→ **GIVEN TASK**:
Reproduce each line exactly. Skip none.

→ **DATA EXCERPT**:
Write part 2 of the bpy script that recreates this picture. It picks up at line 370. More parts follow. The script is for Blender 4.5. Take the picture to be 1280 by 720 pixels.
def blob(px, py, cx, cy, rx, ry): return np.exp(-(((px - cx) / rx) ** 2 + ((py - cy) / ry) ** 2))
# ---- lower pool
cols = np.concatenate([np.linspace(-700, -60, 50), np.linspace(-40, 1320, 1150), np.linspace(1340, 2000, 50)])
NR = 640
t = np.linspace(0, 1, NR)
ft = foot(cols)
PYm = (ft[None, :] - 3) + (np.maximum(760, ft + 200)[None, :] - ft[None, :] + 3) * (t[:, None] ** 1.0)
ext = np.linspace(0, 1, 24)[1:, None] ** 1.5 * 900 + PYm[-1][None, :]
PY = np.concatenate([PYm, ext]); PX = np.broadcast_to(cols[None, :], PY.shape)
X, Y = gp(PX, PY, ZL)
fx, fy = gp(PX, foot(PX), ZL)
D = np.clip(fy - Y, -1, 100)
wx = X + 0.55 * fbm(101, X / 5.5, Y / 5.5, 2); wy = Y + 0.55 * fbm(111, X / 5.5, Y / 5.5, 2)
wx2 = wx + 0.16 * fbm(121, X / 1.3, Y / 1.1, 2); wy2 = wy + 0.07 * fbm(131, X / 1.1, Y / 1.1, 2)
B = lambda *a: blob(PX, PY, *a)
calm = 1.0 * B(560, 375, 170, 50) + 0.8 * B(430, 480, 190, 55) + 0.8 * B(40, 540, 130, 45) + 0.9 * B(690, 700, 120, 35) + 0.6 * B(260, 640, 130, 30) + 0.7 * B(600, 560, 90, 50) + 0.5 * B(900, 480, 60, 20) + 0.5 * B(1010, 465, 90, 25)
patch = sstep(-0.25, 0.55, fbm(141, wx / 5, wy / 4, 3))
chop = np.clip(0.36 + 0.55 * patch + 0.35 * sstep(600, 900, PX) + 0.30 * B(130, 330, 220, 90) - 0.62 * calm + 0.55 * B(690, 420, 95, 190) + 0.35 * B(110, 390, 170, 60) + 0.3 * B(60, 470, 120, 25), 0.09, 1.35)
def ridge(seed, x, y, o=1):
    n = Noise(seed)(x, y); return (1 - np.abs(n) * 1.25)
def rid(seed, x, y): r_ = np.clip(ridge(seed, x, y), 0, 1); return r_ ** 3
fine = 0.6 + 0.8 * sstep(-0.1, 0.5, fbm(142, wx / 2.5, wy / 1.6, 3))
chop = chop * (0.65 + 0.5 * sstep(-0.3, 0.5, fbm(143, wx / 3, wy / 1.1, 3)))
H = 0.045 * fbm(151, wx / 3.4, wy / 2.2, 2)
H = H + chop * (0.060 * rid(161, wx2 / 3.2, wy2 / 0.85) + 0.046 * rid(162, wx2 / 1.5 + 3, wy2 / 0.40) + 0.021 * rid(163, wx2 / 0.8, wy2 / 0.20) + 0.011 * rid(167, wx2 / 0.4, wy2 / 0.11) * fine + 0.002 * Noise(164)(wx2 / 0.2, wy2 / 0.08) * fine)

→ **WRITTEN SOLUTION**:
Write part 2 of the bpy script that recreates this picture. It picks up at line 370. More parts follow. The script is for Blender 4.5. Take the picture to be 1280 by 720 pixels.
def blob(px, py, cx, cy, rx, ry): return np.exp(-(((px - cx) / rx) ** 2 + ((py - cy) / ry) ** 2))
# ---- lower pool
cols = np.concatenate([np.linspace(-700, -60, 50), np.linspace(-40, 1320, 1150), np.linspace(1340, 2000, 50)])
NR = 640
t = np.linspace(0, 1, NR)
ft = foot(cols)
PYm = (ft[None, :] - 3) + (np.maximum(760, ft + 200)[None, :] - ft[None, :] + 3) * (t[:, None] ** 1.0)
ext = np.linspace(0, 1, 24)[1:, None] ** 1.5 * 900 + PYm[-1][None, :]
PY = np.concatenate([PYm, ext]); PX = np.broadcast_to(cols[None, :], PY.shape)
X, Y = gp(PX, PY, ZL)
fx, fy = gp(PX, foot(PX), ZL)
D = np.clip(fy - Y, -1, 100)
wx = X + 0.55 * fbm(101, X / 5.5, Y / 5.5, 2); wy = Y + 0.55 * fbm(111, X / 5.5, Y / 5.5, 2)
wx2 = wx + 0.16 * fbm(121, X / 1.3, Y / 1.1, 2); wy2 = wy + 0.07 * fbm(131, X / 1.1, Y / 1.1, 2)
B = lambda *a: blob(PX, PY, *a)
calm = 1.0 * B(560, 375, 170, 50) + 0.8 * B(430, 480, 190, 55) + 0.8 * B(40, 540, 130, 45) + 0.9 * B(690, 700, 120, 35) + 0.6 * B(260, 640, 130, 30) + 0.7 * B(600, 560, 90, 50) + 0.5 * B(900, 480, 60, 20) + 0.5 * B(1010, 465, 90, 25)
patch = sstep(-0.25, 0.55, fbm(141, wx / 5, wy / 4, 3))
chop = np.clip(0.36 + 0.55 * patch + 0.35 * sstep(600, 900, PX) + 0.30 * B(130, 330, 220, 90) - 0.62 * calm + 0.55 * B(690, 420, 95, 190) + 0.35 * B(110, 390, 170, 60) + 0.3 * B(60, 470, 120, 25), 0.09, 1.35)
def ridge(seed, x, y, o=1):
    n = Noise(seed)(x, y); return (1 - np.abs(n) * 1.25)
def rid(seed, x, y): r_ = np.clip(ridge(seed, x, y), 0, 1); return r_ ** 3
fine = 0.6 + 0.8 * sstep(-0.1, 0.5, fbm(142, wx / 2.5, wy / 1.6, 3))
chop = chop * (0.65 + 0.5 * sstep(-0.3, 0.5, fbm(143, wx / 3, wy / 1.1, 3)))
H = 0.045 * fbm(151, wx / 3.4, wy / 2.2, 2)
H = H + chop * (0.060 * rid(161, wx2 / 3.2, wy2 / 0.85) + 0.046 * rid(162, wx2 / 1.5 + 3, wy2 / 0.40) + 0.021 * rid(163, wx2 / 0.8, wy2 / 0.20) + 0.011 * rid(167, wx2 / 0.4, wy2 / 0.11) * fine + 0.002 * Noise(164)(wx2 / 0.2, wy2 / 0.08) * fine)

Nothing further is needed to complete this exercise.